◆ What to do
Can you output the material exactly as written, minus any pictures it holds?

◆ Supplied material
•••••

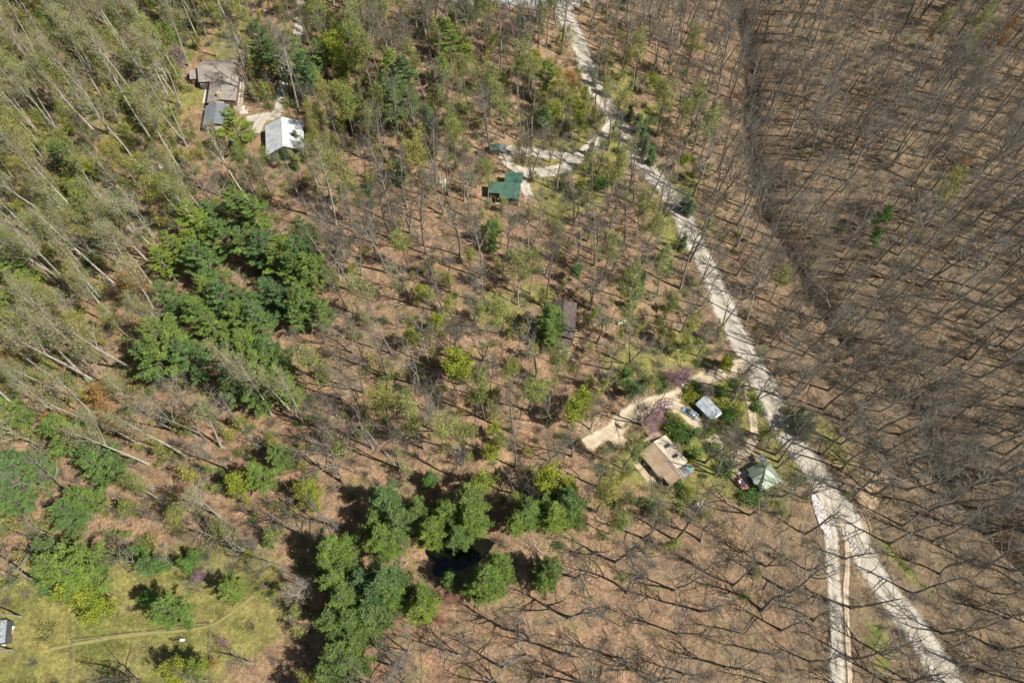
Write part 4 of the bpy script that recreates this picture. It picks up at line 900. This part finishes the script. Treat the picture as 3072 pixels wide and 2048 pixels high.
# tan roofed house
b = root_at('house', 2003, 1373, 4.6, -55, 'long house with patched cream and tan metal roof and open deck', 'house')
e_, tp_ = 2.95, 4.6
r = MB().slab([(-5.2,-4.3,e_),(2.2,-4.3,e_),(2.2,-3.6,e_+.27),(5.6,-3.6,e_+.27),(5.6,0,tp_),(-5.2,0,tp_)], .12)
for k in range(26): r.bar((-5.1+k*.42,(-4.28 if -5.1+k*.42 < 2.2 else -3.58),(e_+.03 if -5.1+k*.42 < 2.2 else e_+.3)),(-5.1+k*.42,-.05,tp_+.02), .04, .035)
rt_ = r.build('roof', M['tanroof'], b)
MB().slab([(-2.1,-2.9,e_+.565),(-.9,-3.1,e_+.49),(.1,-2.7,e_+.64),(.7,-2.2,e_+.83),(.3,-1.5,e_+1.1),(-.8,-1.8,e_+.985),(-1.9,-1.6,e_+1.06)], .01).build('rust_patch', M['rust'], rt_)
r2 = MB().slab([(3.4,4.2,e_+.05),(-5.2,4.2,e_+.05),(-5.2,.003,tp_+.06),(3.4,.003,tp_+.06)], .12).bar((-5.2,0,tp_+.06),(3.4,0,tp_+.06), .22, .08).build('roof', M['creamroof'], b); r2['label'] = 'bright cream coated roof slope'
MB().slab([(1.0,-.75,tp_-.27),(5.2,-.75,tp_-.27),(5.2,-.62,tp_-.22),(1.0,-.62,tp_-.22)], .02).build('roof_seam', M['black'], rt_)
for cx in (-2.6, .55):
    f = MB(); zf = lambda yy: e_+.05+(4.2-yy)*(tp_-e_)/4.2
    f.slab([(cx+.45,3.1,zf(3.1)+.07),(cx-.45,3.1,zf(3.1)+.07),(cx-.45,1.3,zf(1.3)+.07),(cx+.45,1.3,zf(1.3)+.07)], .06); fo = f.build('skylight', M['black'], b)
    for q in (1.6, 2.2, 2.7): MB().slab([(cx+.33,q+.16,zf(q+.16)+.1),(cx-.33,q+.16,zf(q+.16)+.1),(cx-.33,q,zf(q)+.1),(cx+.33,q,zf(q)+.1)], .02).build('pane', M['greyroof'], fo)
MB().box(-4.9,3.0,-3.9,3.8,-.9,2.9).box(3.001,5.2,-3.2,0,-.9,3.0).poly([(-4.9,-3.9,2.9),(-4.9,3.8,2.9),(-4.9,0,4.4),(3.0,-3.9,2.9),(3.0,3.8,2.9),(3.0,0,4.4)],[(0,2,1),(3,4,5)]).build('wall', M['tanwall'], b)
MB().slab([(-7.6,-2.2,2.15),(-5.3,-3.6,2.25),(-5.3,3.2,2.45),(-7.4,3.0,2.4)], .1).build('porch_roof', M['tanroof'], b); MB().box(-6.9,-4.91,-2,2.6,-.9,2.1).build('porch', M['charwall'], b)
m = MB().box(3.02,6.0,.3,4.2,.9,1.05); dk = m.build('deck', M['darkdeck'], b); m = MB()
for k in range(7): m.bar((3.3+k*.42,.2,2.4),(3.3+k*.42,4.2,2.4), .06, .12)
m.bar((3.1,1.2,2.5),(6,1.2,2.5), .1, .12); m.bar((3.1,3.2,2.5),(6,3.2,2.5), .1, .12)
for xx, yy in ((3.2,4.1),(5.9,4.1),(5.9,.4)): m.bar((xx,yy,-.8),(xx,yy,2.4), .12)
m.build('pergola', M['whitetrim'], b)
window(b, -1, -3.9, 1, 1.1, 1); window(b, 5.2, -1.6, 1, 1.1, 1, '+x')
t = root_at('hot_tub', 2069, 1403, 2.6, 0, 'round teal tub at the deck end of the tan roofed house', 'tub'); t.location.z += 1.8
MB().cyl((0,0,0),(0,0,.72),.72,.78,20).build('shell', M['concrete'], t); MB().cyl((0,0,.722),(0,0,.735),.68,.68,20).build('water', M['teal'], t)
o = tag(MB().cyl((0,0,0),(0,0,.5),.22,.26,12).build('bucket', M['orangeplastic']), 'orange bucket right of the teal tub', 'bucket'); p = W(2079,1405); o.location = p
b.scale = (.95, .95, 1)
t = root_at('garden_bed', 1932, 1415, .2, -55, 'pale plank bed bordering the path left of the tan roofed house', 'garden bed'); MB().box(-3.2,3.2,-.9,.9,-.3,.22).build('border', M['stone'], t)
# grey metal shed
b = root_at('metal_shed', 2126, 1221, 2.6, -52, 'small galvanised metal shed above the parked silver car', 'shed')
gable(b, 0, 0, 5.3, 3.5, 2.2, .35, .15, 'zinc', 'charwall', 'x', ribs=.45)
MB().box(2.75,3.2,-1.75,1.75,1.9,2.0).build('gutter', M['whitetrim'], b); door(b, 0, 1.75, -.2, 1.6, 1.9, 'zinc', s=1)
MB().slab([(-2.2,-.9,2.45),(-1.1,-.9,2.45),(-1.1,-.45,2.54),(-2.2,-.45,2.54)], .02).build('rust_patch', M['rust'], b)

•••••

◆ Response below
Write part 4 of the bpy script that recreates this picture. It picks up at line 900. This part finishes the script. Treat the picture as 3072 pixels wide and 2048 pixels high.
# tan roofed house
b = root_at('house', 2003, 1373, 4.6, -55, 'long house with patched cream and tan metal roof and open deck', 'house')
e_, tp_ = 2.95, 4.6
r = MB().slab([(-5.2,-4.3,e_),(2.2,-4.3,e_),(2.2,-3.6,e_+.27),(5.6,-3.6,e_+.27),(5.6,0,tp_),(-5.2,0,tp_)], .12)
for k in range(26): r.bar((-5.1+k*.42,(-4.28 if -5.1+k*.42 < 2.2 else -3.58),(e_+.03 if -5.1+k*.42 < 2.2 else e_+.3)),(-5.1+k*.42,-.05,tp_+.02), .04, .035)
rt_ = r.build('roof', M['tanroof'], b)
MB().slab([(-2.1,-2.9,e_+.565),(-.9,-3.1,e_+.49),(.1,-2.7,e_+.64),(.7,-2.2,e_+.83),(.3,-1.5,e_+1.1),(-.8,-1.8,e_+.985),(-1.9,-1.6,e_+1.06)], .01).build('rust_patch', M['rust'], rt_)
r2 = MB().slab([(3.4,4.2,e_+.05),(-5.2,4.2,e_+.05),(-5.2,.003,tp_+.06),(3.4,.003,tp_+.06)], .12).bar((-5.2,0,tp_+.06),(3.4,0,tp_+.06), .22, .08).build('roof', M['creamroof'], b); r2['label'] = 'bright cream coated roof slope'
MB().slab([(1.0,-.75,tp_-.27),(5.2,-.75,tp_-.27),(5.2,-.62,tp_-.22),(1.0,-.62,tp_-.22)], .02).build('roof_seam', M['black'], rt_)
for cx in (-2.6, .55):
    f = MB(); zf = lambda yy: e_+.05+(4.2-yy)*(tp_-e_)/4.2
    f.slab([(cx+.45,3.1,zf(3.1)+.07),(cx-.45,3.1,zf(3.1)+.07),(cx-.45,1.3,zf(1.3)+.07),(cx+.45,1.3,zf(1.3)+.07)], .06); fo = f.build('skylight', M['black'], b)
    for q in (1.6, 2.2, 2.7): MB().slab([(cx+.33,q+.16,zf(q+.16)+.1),(cx-.33,q+.16,zf(q+.16)+.1),(cx-.33,q,zf(q)+.1),(cx+.33,q,zf(q)+.1)], .02).build('pane', M['greyroof'], fo)
MB().box(-4.9,3.0,-3.9,3.8,-.9,2.9).box(3.001,5.2,-3.2,0,-.9,3.0).poly([(-4.9,-3.9,2.9),(-4.9,3.8,2.9),(-4.9,0,4.4),(3.0,-3.9,2.9),(3.0,3.8,2.9),(3.0,0,4.4)],[(0,2,1),(3,4,5)]).build('wall', M['tanwall'], b)
MB().slab([(-7.6,-2.2,2.15),(-5.3,-3.6,2.25),(-5.3,3.2,2.45),(-7.4,3.0,2.4)], .1).build('porch_roof', M['tanroof'], b); MB().box(-6.9,-4.91,-2,2.6,-.9,2.1).build('porch', M['charwall'], b)
m = MB().box(3.02,6.0,.3,4.2,.9,1.05); dk = m.build('deck', M['darkdeck'], b); m = MB()
for k in range(7): m.bar((3.3+k*.42,.2,2.4),(3.3+k*.42,4.2,2.4), .06, .12)
m.bar((3.1,1.2,2.5),(6,1.2,2.5), .1, .12); m.bar((3.1,3.2,2.5),(6,3.2,2.5), .1, .12)
for xx, yy in ((3.2,4.1),(5.9,4.1),(5.9,.4)): m.bar((xx,yy,-.8),(xx,yy,2.4), .12)
m.build('pergola', M['whitetrim'], b)
window(b, -1, -3.9, 1, 1.1, 1); window(b, 5.2, -1.6, 1, 1.1, 1, '+x')
t = root_at('hot_tub', 2069, 1403, 2.6, 0, 'round teal tub at the deck end of the tan roofed house', 'tub'); t.location.z += 1.8
MB().cyl((0,0,0),(0,0,.72),.72,.78,20).build('shell', M['concrete'], t); MB().cyl((0,0,.722),(0,0,.735),.68,.68,20).build('water', M['teal'], t)
o = tag(MB().cyl((0,0,0),(0,0,.5),.22,.26,12).build('bucket', M['orangeplastic']), 'orange bucket right of the teal tub', 'bucket'); p = W(2079,1405); o.location = p
b.scale = (.95, .95, 1)
t = root_at('garden_bed', 1932, 1415, .2, -55, 'pale plank bed bordering the path left of the tan roofed house', 'garden bed'); MB().box(-3.2,3.2,-.9,.9,-.3,.22).build('border', M['stone'], t)
# grey metal shed
b = root_at('metal_shed', 2126, 1221, 2.6, -52, 'small galvanised metal shed above the parked silver car', 'shed')
gable(b, 0, 0, 5.3, 3.5, 2.2, .35, .15, 'zinc', 'charwall', 'x', ribs=.45)
MB().box(2.75,3.2,-1.75,1.75,1.9,2.0).build('gutter', M['whitetrim'], b); door(b, 0, 1.75, -.2, 1.6, 1.9, 'zinc', s=1)
MB().slab([(-2.2,-.9,2.45),(-1.1,-.9,2.45),(-1.1,-.45,2.54),(-2.2,-.45,2.54)], .02).build('rust_patch', M['rust'], b)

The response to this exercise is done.